Larry Brooks (scattered post)

The problem with opening lines and introductions is that they’re extremely seductive to write. I’ve never had a problem starting a story. But when the story reaches a certain point where it is meant to launch and instead flounders, the writer may find themselves embroiled in many problems.

The main problem for me has been that the trajectory I established does not fit. Does not fit anything: my idea of the story, the appropriate way the story should go, etc. But how do you determine where the story should go? How do you combine that with your great ideas?

I’ve always thought it should be more than running through the dark. I am the writer, after all. Ray Bradbury said “Plot is no more than footprints left in the snow after your characters have run by on their way to incredible destinations. Plot is observed after the fact rather than before. It cannot precede action. That is all Plot should ever be. It is human desire let run, running, and reaching a goal. It cannot be mechanical. It can only be dynamic.”

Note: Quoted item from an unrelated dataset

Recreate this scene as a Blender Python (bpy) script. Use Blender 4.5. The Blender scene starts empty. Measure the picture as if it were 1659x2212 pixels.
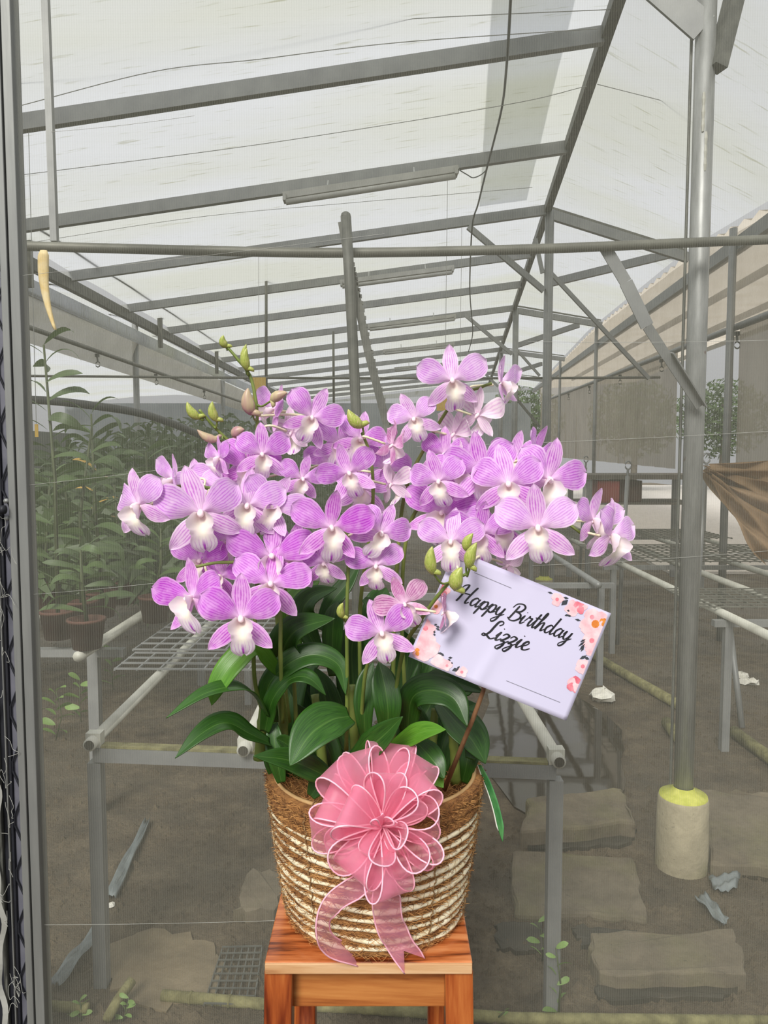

His ideas are interesting, because they can actually be molded to fit many viewpoints--which is part of the problem. On the one hand, you could look at that paragraph as speaking to the person who despises outlines. They jump up in their seat and make an exclamation of validation when they see “it cannot be mechanical.” But for the person who does outline, the paragraph is simply a metaphor for what they do. First, they follow the footprints of their character and create a map. They allow their character’s desires to determine the outline they make. They do not rely on mechanics; they rely on the dynamic of human emotion.

As you can probably tell, I’m a bit of an outline person. Just a bit. I also read a lot of books on writing, and recently I’ve been reading “Story Structure – Demystified” by Larry Brooks. He has a lot of interesting things to say, this one in reference to my opening paragraph:

“You have to know. You have to study. You have to search for it, see it, recognize the how and why of it. Most writers don’t get to read unpublished works, which means almost everything they see conforms to the principles. It’s seductive, it looks simple, so you think you can do it, too. That the power of your initial idea is enough.”

But he has more to say. He has a structure to give. It is basic only in that it is universal, and that is what makes it powerful. Many structure books are too specific, or frighten you away from using your “silly” ideas. Which, in hindsight, might be why some people don’t like outlines.

Anyway, what I’m trying to say is that I’ve been using this book with success and there are some very interesting things in there that might be helpful even if you don’t enjoy outling. It’s specific, but again, universal. You can recognize the principles he lays down in pretty much any successful book or movie. Unless it’s Twilight :P

“The difference is discipline. Insight. Recognizing the magic, then the honing of skills that allows the magic to become second nature. To become instinct.”